A place from which they anxiously return home only to find their beloved city in ruins; only to find their precious land destroyed by drought; only to find their cherished homes laid waste…

 Is this the same land we left?  How could it be? Where has everybody gone?  The city once bustling with crowds of prosperous people is now an empty parking lot overgrown with weeds.

The city once teeming with the joyful laughter of children playing in its streets is now eerily silent. The Temple, the holiest place on earth, through which the living God nourished his people of old with his presence has been reduced to a pile of dead stones.

Glorious buildings, family, and friends… All gone. 

            Erased.  As if they never existed.

 "Where is God?  Has God abandoned us?  Does God even care?”  Not just words of disappointment and despair uttered by ancient Israel returning from exile, but our words as well.  Words cried by us confused by feet planted in two very different worlds.   The world of God’s promised blessing juxtaposed against the world of brokenness we see all around.

 

And yet, it is precisely here in the season of Advent where two worlds collide:  where the world of  brokenness and the world of hope walk hand in hand.

 

While shedding our own exilic tears,

Of relationships broken, of healthy bodies lost, of death’s sting too real…

An empty cross stands right here before us, reminding us that not even death can separate us from God; empowering us to dare proclaim God’s hope of restoration and healing.
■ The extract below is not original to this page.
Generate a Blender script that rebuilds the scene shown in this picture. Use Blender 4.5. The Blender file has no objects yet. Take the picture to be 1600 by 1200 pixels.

 While navigating the winding roads of danger, fear, and brokenness, we dare to hope that our God lays down a super-highway in the wilderness, upon which in First-Responder fashion, God can both reach us and send us out quickly.

While lamenting the valleys of unspeakable poverty…

We dare to proclaim hope in a God who transforms food deserts and levels the hills of economic disparity… perhaps even using us to advocate systemic justice while feeding and clothing a hungry and hurting city.

 
While stumbling upon the uneven ground of gender, social, and racial inequality…

we dare to hope in a God who makes the rough places a plain by the boundary-shattering work of his son – especially in the Rochesters, the Staten Islands, the Fergusons and the Gazas of this world.

 
While thirsting for justice and righteousness…

We dare to imagine and follow a God of hope who not only gives us our thirst-quenched voice, but who leads us out into the world – into the wilderness places using our voice to comfort and prophetically stir the world.

 

“Comfort, O comfort my people, says your God…”

 A new king is on the way…

Not a warrior to impose our jaded agendas on the world, but one who came as a newborn so vulnerable, so easily approachable that no one needs to be afraid.

 A new king is on the way…    

One whose death upon a cross, touching heaven to earth, has forever transformed our cries of despair into songs of hope.

 A new king is on the way…

One who will gather the broken lambs into his arms, feeding and healing us that we may feed and heal the world.

 “Comfort, O comfort my people says OUR God..”.